Perovskite quantum dots (PQDs) have garnered significant attention as promising gain media for laser applications due to their excellent optical properties. However, the dynamic binding behavior of conventional long-chain insulating ligands (oleic acid/oleylamine, OA/OAm) to QD surfaces inherently generates unfavorable defect states, exacerbating nonradiative recombination and fundamentally limiting their optoelectronic performance. In this work, we report a facile room-temperature synthetic strategy for high-performance CsPbBr₃ PQDs by utilizing β-cyclodextrin (β-CD) instead of a mixed OA/OAm solution as a ligand. The β-CD-encapsulated CsPbBr₃ PQDs present a maximum of 556% enhancement in photoluminescence (PL) intensity under an ambient environment compared to the OA/OAm-ligand counterparts.

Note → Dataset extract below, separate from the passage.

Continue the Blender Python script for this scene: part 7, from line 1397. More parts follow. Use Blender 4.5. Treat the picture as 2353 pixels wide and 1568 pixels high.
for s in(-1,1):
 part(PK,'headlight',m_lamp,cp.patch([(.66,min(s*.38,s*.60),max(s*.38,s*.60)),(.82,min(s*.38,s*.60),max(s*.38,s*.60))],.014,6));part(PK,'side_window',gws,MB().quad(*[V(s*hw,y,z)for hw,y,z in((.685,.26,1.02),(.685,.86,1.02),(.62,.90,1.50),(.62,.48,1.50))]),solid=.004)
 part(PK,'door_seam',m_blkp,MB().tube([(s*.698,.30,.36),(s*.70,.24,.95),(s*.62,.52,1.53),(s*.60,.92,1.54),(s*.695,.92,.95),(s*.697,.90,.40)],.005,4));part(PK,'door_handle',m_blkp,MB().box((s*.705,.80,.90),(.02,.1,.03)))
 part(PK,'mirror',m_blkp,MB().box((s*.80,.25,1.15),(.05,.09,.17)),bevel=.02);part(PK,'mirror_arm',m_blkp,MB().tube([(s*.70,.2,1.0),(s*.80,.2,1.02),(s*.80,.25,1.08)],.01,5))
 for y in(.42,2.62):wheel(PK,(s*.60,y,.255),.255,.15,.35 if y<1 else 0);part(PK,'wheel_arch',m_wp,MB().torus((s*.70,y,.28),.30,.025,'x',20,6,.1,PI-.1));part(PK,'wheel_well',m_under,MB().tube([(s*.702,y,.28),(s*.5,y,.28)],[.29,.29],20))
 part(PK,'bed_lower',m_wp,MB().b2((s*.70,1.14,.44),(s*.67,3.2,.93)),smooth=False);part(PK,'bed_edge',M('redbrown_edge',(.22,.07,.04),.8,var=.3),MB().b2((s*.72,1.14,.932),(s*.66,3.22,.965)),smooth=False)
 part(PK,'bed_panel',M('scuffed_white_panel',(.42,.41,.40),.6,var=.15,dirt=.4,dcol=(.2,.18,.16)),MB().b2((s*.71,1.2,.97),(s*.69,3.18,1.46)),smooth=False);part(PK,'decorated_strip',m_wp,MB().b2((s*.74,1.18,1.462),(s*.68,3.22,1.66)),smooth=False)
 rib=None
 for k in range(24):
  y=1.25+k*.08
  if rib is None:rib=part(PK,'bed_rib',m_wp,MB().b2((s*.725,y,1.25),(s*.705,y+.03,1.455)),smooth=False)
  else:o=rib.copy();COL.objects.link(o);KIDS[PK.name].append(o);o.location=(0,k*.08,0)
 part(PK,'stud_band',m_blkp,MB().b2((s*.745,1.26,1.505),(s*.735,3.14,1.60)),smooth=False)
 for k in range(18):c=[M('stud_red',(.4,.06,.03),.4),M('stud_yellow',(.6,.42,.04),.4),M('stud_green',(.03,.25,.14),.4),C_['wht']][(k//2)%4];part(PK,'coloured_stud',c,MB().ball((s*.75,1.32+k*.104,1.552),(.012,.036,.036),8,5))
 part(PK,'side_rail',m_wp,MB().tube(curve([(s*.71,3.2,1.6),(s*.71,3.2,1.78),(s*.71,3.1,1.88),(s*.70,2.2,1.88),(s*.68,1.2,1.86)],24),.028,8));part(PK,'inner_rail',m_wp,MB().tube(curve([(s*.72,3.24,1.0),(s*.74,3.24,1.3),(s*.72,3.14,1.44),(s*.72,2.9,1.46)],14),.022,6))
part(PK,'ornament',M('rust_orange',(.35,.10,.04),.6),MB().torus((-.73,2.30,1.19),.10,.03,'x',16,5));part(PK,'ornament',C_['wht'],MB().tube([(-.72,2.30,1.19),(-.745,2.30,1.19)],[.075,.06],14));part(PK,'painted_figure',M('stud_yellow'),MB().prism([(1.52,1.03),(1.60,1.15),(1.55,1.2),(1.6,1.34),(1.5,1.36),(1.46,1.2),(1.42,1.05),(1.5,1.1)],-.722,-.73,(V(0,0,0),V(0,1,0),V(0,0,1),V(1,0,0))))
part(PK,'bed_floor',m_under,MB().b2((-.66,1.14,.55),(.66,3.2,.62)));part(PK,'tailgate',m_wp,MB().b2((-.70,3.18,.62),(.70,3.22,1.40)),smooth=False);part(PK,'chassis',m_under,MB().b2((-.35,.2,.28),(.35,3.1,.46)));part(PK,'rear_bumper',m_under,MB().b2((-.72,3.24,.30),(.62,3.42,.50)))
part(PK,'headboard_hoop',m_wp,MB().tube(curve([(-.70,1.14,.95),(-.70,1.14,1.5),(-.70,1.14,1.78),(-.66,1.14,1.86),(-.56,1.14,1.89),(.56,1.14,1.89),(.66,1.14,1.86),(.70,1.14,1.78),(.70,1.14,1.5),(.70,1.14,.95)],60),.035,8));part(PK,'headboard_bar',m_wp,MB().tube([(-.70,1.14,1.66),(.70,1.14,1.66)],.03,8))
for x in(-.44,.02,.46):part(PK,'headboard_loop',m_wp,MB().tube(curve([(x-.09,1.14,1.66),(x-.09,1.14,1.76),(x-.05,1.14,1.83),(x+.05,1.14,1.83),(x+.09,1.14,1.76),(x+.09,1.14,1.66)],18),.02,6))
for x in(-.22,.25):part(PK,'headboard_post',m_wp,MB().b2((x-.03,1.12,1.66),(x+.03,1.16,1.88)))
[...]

The pump power-dependent PL measurements reveal a 38% higher internal quantum efficiency, and further analysis based on a Bose–Einstein statistical model indicates a reduced defect density and superior excitonic recombination in such β-CD-modified PQDs. Additionally, by employing the PQDs as a gain medium, we successfully demonstrate a room-temperature single-mode surface-emitting laser with stable outputs and a low lasing threshold. This work not only presents a significant step forward in PQD synthesis and surface ligand engineering but also provides guidance for developing high-performance optoelectronic devices.